[start of Provided records]
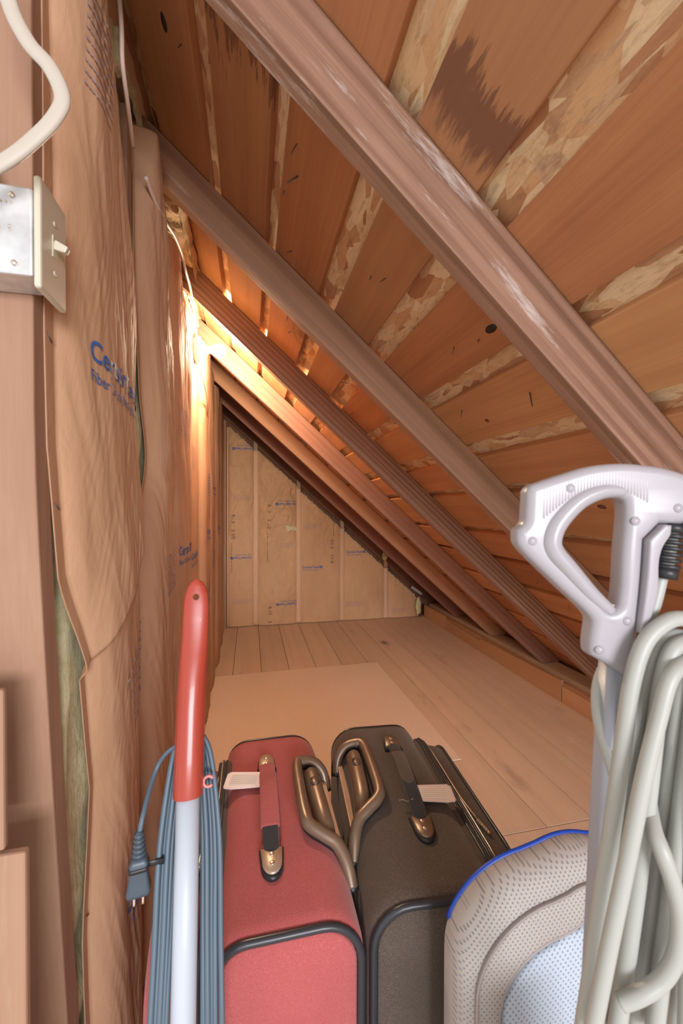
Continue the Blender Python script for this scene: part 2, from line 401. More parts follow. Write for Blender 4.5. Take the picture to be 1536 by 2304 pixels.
# nail points through the sheathing
random.seed(11)
raft_y = [.579, 1.184, 1.787, 2.372, 2.972, 3.572]
def nail(x, y, ln, tilt, r=.0011):
    bm = bmesh.new(); n = Vector((-SL, 0, -1)).normalized(); p = Vector((x, y, roofpt(x, .004)))
    d = (n+Vector((tilt[0], tilt[1], 0))).normalized(); tube(bm, [p, p+d*ln*.85, p+d*ln], [r, r, r*.2], 6)
    return obj('nail', bm, M_NAIL, roof)
cnt = 0
for x in (.08, .12, .155, .28, .31, .43, .47, .58, .62, .74, .86, .90, .95, 1.04, 1.09, 1.2, 1.25, 1.36, 1.41, 1.52, 1.66, -.03, -.14):
    for _ in range(4):
        y = random.uniform(.7, 3.4)
        if min(abs(y-r-.019) for r in raft_y) < .05: y += .12
        if cnt < 92: nail(x+random.uniform(-.01, .01), y, random.uniform(.010, .026), (random.uniform(-.7, .7), random.uniform(-.7, .7))); cnt += 1
for p in ((.60, .80, .045, (.5, -.4)), (.10, .88, .03, (-.6, .3))): nail(*p, r=.0016)
# rafters
Rot = Matrix.Rotation(ANG, 4, 'Y')
DL = DV*CS        # perpendicular depth
labels = ['weathered rafter with chalky white streaks, nearest to the camera, crossing the top of the picture',
          'smooth pinkish-grey rafter that runs down behind the white vacuum handle',
          'strongly grained brown rafter whose foot passes just left of the white vacuum handle base',
          'plum-brown rafter right above and behind the lit bulb, its foot visible on the plate',
          'warm orange-tan rafter just below the plum-brown one, slanting down from under the bulb',
          'dark reddish rafter nearest to the papered end wall, its foot on the plate']
for i, y in enumerate(raft_y):
    bm = bmesh.new()
    # outline in world x,z -> local
    zf = .14; xb = (A0-zf)/SL; xt = (A0+DV-zf)/SL
    def loc(x, z):
        v = Vector((x, 0, z-A0)); v.rotate(Rot.inverted()); return (v.x, v.z)
    x0 = -1.0
    pts = [loc(x0, A0-SL*x0), loc(xb, zf), loc(xt-.012, zf), loc(xt-.012, A0+DV-.0004-SL*(xt-.012)), loc(x0, A0+DV-.0004-SL*x0)]
    A = [Vector((p[0], 0, p[1])) for p in pts]
    prism(bm, pts, 0, .038)
    o = obj('roof_rafter', bm, W_RAFT[i], smooth=False, bevel=.0016)
    o.matrix_world = Matrix.Translation((0, y, A0)) @ Rot
    setp(o, labels[i], 'rafter', 'sloping roof rafters')
bm = bmesh.new(); prism(bm, [(-.8, A0+SL*.8), (1.85, A0-SL*1.85), (1.92, A0+DV-SL*1.92-.003), (-.8, A0+DV-.003+SL*.8)], 4.19, 4.228)
setp(obj('gable_rafter', bm, W_DARK, smooth=False, bevel=.002), 'dark gable rafter flat against the end wall above the ragged insulation tops', 'rafter')
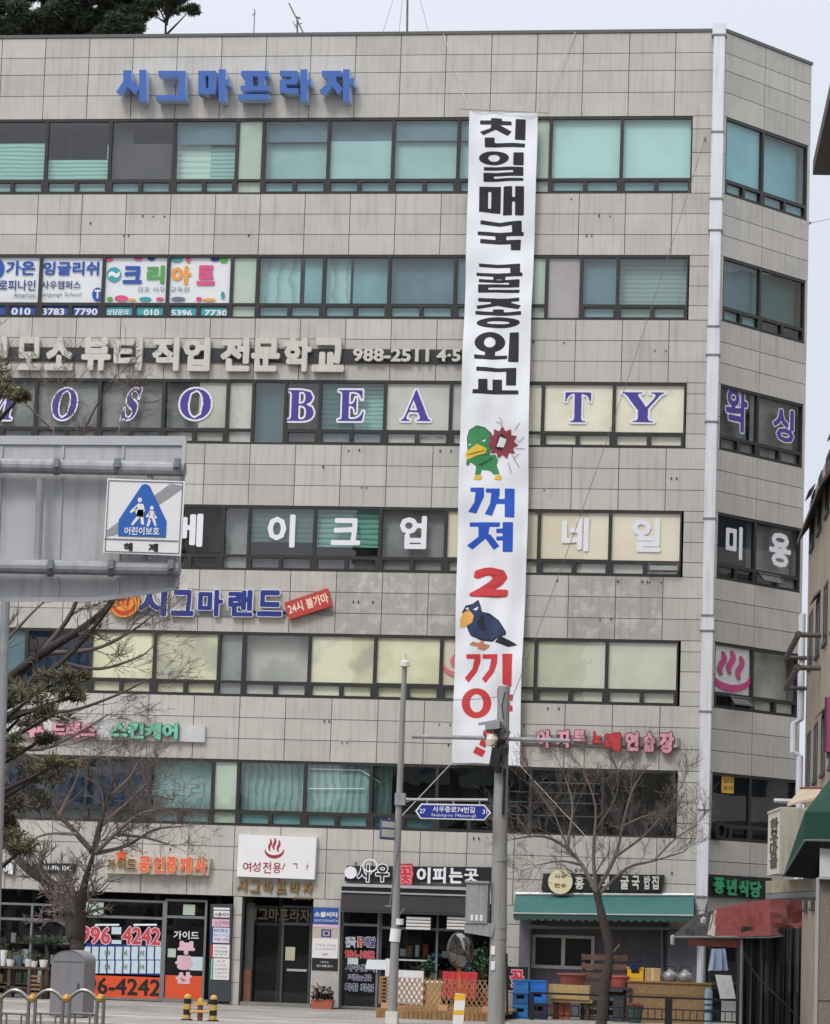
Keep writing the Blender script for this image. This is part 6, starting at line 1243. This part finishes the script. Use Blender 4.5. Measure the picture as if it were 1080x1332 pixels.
T=thing('pallet_shelf','dark brown stack of wooden slatted racks behind the bare tree trunk','rack',(fpt(790,1330,1.5).x,-1.5,0)); a=FR.px(756,1290,1.5)[0]; b=FR.px(814,1290,1.5)[0]; z1=FR.px(780,1241,1.5)[1]
for u in (a,b-.08,(a+b)/2): q=MB(); q.fbox(FR,u,u+.08,0,z1,1.25,1.42); q.build('upright',M_WOODD,T)
for i in range(9): z=z1-.16-.235*i; q=MB(); q.fbox(FR,a-.02,b+.02,z,z+.14,1.42,1.46,0,rng.uniform(-1,1)); q.build('board',mat('rack_wood',S(100,76,64),.8,var=.3,scale=6,tint=.2),T)
q=MB(); q.tube([fpt(793,1245,1.6),fpt(806,1229,1.7)],.02,5); q.build('stick',M_WOOD,T)
def basin(label,x,y,r,h,d,m,z=None):
    c=fpt(x,y,d); z=c.z if z is None else z; T=thing('plastic_basin',label,'basin',(c.x,c.y,z)); q=MB(); q.lathe((c.x,c.y,z),[(0,0),(r*.75,0),(r,h),(r*1.05,h),(r*1.05,h+.03),(r*.92,h),(r*.7,.03),(0,.03)],18); q.build('bowl',m,T); q=MB(); q.lathe((c.x,c.y,z+h),[(r*1.0,-.02),(r*1.09,-.01),(r*1.09,.02),(r*1.05,.03)],18); q.build('rim',m,T)
mb_=mat('basin_brick',S(150,84,76),.5,var=.1)
T=thing('plank_bench','rough plank bench carrying a foam slab and a brick red basin','bench',(fpt(742,1330,2.2).x,-2.2,0)); a=FR.px(716,1300,2.4)[0]; b=FR.px(770,1300,2.4)[0]; zt=FR.px(740,1300,2.4)[1]
q=MB(); q.fbox(FR,a,b,zt-.08,zt,1.8,2.4); q.build('seat',mat('plank_pale',S(178,152,112),.8,var=.2),T)
for u in (a+.08,b-.16):
    for d in (1.85,2.25): q=MB(); q.fbox(FR,u,u+.08,0,zt-.08,d,d+.08); q.build('leg',M_WOODD,T)
T,aa,bb=cbox('foam_slab','yellowish foam slab lying on the plank bench','slab',714,1282,767,1291,2.45,.6,mat('foam',S(178,154,112),.9,var=.2,scale=6),z0=zt+.0); z_f=bb[1]
q=MB(); q.fbox(FR,aa[0]+.1,bb[0]-.3,zt+.01,z_f+.004,2.451,2.458); q.build('cover_edge',mat('foam_edge',S(190,160,110),.9),T)
basin('wide brick red basin on the foam slab','744' and 744,1281,.36,.26,2.15,mb_,z=z_f)
q_=FR.px(806,1284,1.75)[1]; basin('smaller brick red basin right of the bare tree trunk',806,1284,.27,.26,1.75,mat('basin_coral',S(180,92,82),.5,var=.1),z=q_)
T=thing('low_stand','low dark stand under the smaller brick red basin','stand',(fpt(806,1300,1.75).x,-1.75,0)); c=fpt(806,1284,1.75)
q=MB(); q.box(c.x-.34,c.x+.34,-2.0,-1.48,q_-.06,q_); q.build('top',M_CHAR,T)
for sx in (-.3,.3): q=MB(); q.box(c.x+sx-.03,c.x+sx+.03,-1.98,-1.5,0,q_-.06); q.build('leg',M_CHAR,T)
T,a,b=cbox('grey_bin','dark grey square bin below the smaller red basin','bin',797,1298,811,1332,2.5,.4,mat('bin_grey',S(62,68,74),.5),z0=0); q=MB(); q.fbox(FR,a[0]-.02,b[0]+.02,b[1],b[1]+.05,2.08,2.52); q.build('lid',M_DKGREY,T)
c=fpt(826,1340,2.9); T=thing('green_bucket','dark green round bucket with red scraps before the woven cabinet','bucket',(c.x,c.y,0)); zt_=FR.px(826,1308,2.9)[1]; q=MB(); q.lathe((c.x,c.y,0),[(0,0),(.15,0),(.22,zt_),(.24,zt_),(.2,zt_-.02),(.18,zt_-.06),(0,zt_-.06)],16); q.build('bucket',mat('bucket_green',S(66,88,82),.5),T); q=MB(); R_=random.Random(3)
for _ in range(14): q.obox(Vector((c.x+R_.uniform(-.12,.12),c.y+R_.uniform(-.12,.12),zt_-.03+R_.uniform(0,.08))),(.05,.02,0),(-.02,.04,0),(0,0,.02))
q.build('scraps',mat('scrap_red',S(170,90,70),.8),T)
for i,x in enumerate((721,730,738)):
    c=fpt(x,1318,2.1); T=thing('orange_jar',('left','middle','right')[i]+' one of three orange jars under the plank bench','jar',(c.x,c.y,0),'orange jars under the plank bench'); q=MB(); q.lathe((c.x,c.y,0),[(0,0),(.075,0),(.075,.42),(.05,.47),(.03,.47)],12); q.build('body',mat('jar_orange',S(196,104,62),.5),T); q=MB(); q.lathe((c.x,c.y,.47),[(.045,0),(.045,.05),(0,.05)],10); q.build('cap',M_PLW,T)
c=fpt(921,1335,3.0); T=thing('slim_cylinder','slim pale blue wrapped cylinder standing against the railing','cylinder',(c.x,c.y,0)); q=MB(); zt_=FR.px(920,1285,3)[1]; q.lathe((c.x,c.y,0),[(0,0),(.1,0),(.1,zt_-.1),(.06,zt_),(0,zt_)],14); q.build('body',mat('pale_blue',S(160,190,206),.5,var=.08),T)
q=MB(); q.lathe((c.x,c.y,.32),[(.103,0),(.103,.1)],14); q.lathe((c.x,c.y,.5),[(.103,0),(.103,.06)],14); q.build('bands',mat('band_navy',S(70,96,130),.5),T)
T=thing('foam_box_lid','white foam board leaning back on a white box beside the black tarp','board',(fpt(945,1330,2.6).x,-2.6,0)); XF2=yface(-2.6)
def w_(x,y): return XF2.px(x,y)
q=MB(); q.add([*(XF2.P(*w_(x,y),d) for x,y,d in ((937,1299,0.0),(957,1299,0.0),(950,1269,-.45),(929,1268,-.45))),*(XF2.P(*w_(x,y),d-.06) for x,y,d in ((937,1299,0.0),(957,1299,0.0),(950,1269,-.45),(929,1268,-.45)))],[(0,1,2,3),(7,6,5,4),(0,4,5,1),(1,5,6,2),(2,6,7,3),(3,7,4,0)]); q.build('lid',mat('foam_white',S(222,220,214),.7,var=.06,dirt=.15),T)
a=w_(938,1330); b=w_(957,1300); q=MB(); q.fbox(XF2,a[0],b[0],0,b[1]-.01,-.45,0); q.build('box',MATS['foam_white'],T)
T=thing('hanging_shirt','pale blue work shirt hanging under the red tarp','shirt',SD.P(*SD.px(932,1232),.6)); q=MB()
SH=Face((XC+.5,-.35),(.538,.843)); 
def s_(x,y): return SH.px(x,y)
cols=[(921,1262),(924,1250),(926,1238),(930,1234),(936,1234),(941,1240),(943,1252),(944,1263)]
for i in range(len(cols)-1):
    (x0,y0),(x1,y1)=cols[i],cols[i+1]; d0,d1=.08*math.sin(i*2),.08*math.sin((i+1)*2)
    q.add([SH.P(*s_(x0,1263-(i%3)),d0),SH.P(*s_(x1,1263-((i+1)%3)),d1),SH.P(*s_(926+(x1-921)*.7,1234),d1*.5),SH.P(*s_(926+(x0-921)*.7,1234),d0*.5)],[(0,1,2,3)])
q.build('cloth',mat('shirt_blue',S(168,184,214),.8,var=.12,scale=4),T); q=MB(); q.tube([SH.P(*s_(933,1234)),SH.P(*s_(933,1226))],.012,5); q.build('hanger',M_BLACK,T)
# black railing before the yard
YRL=-4.0; RF2=yface(YRL); RL2=thing('black_railing','black steel railing with thin uprights along the restaurant yard','railing',(fpt(826,1332,4).x,YRL,0))
def rl(x,y): return RF2.px(x,y)
u0,u1=rl(690,1300)[0],rl(962,1300)[0]; zt=rl(826,1295)[1]; q=MB(); q.fbox(RF2,u0,u1,zt-.05,zt,-.03,.03); zm=zt-.3; q.fbox(RF2,u0,u1,zm-.03,zm,-.02,.02); q.fbox(RF2,u0,u1,.12,.16,-.02,.02); q.build('rail',M_BLACK,RL2)
for x in (692,781,870,960): q=MB(); u=rl(x,1310)[0]; w=.09 if x==870 else .05; q.fbox(RF2,u-w,u+w,0,zt-.052,-.05,.05); q.build('post',M_BLACK,RL2)
n=30
for i in range(1,n): q=MB(); u=u0+(u1-u0)*i/n; q.fbox(RF2,u-.012,u+.012,.16,zm-.03,-.012,.012); q.build('bar',M_BLACK,RL2)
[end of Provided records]
Count the lines in the records above that contain the word "from", and give only the number.

2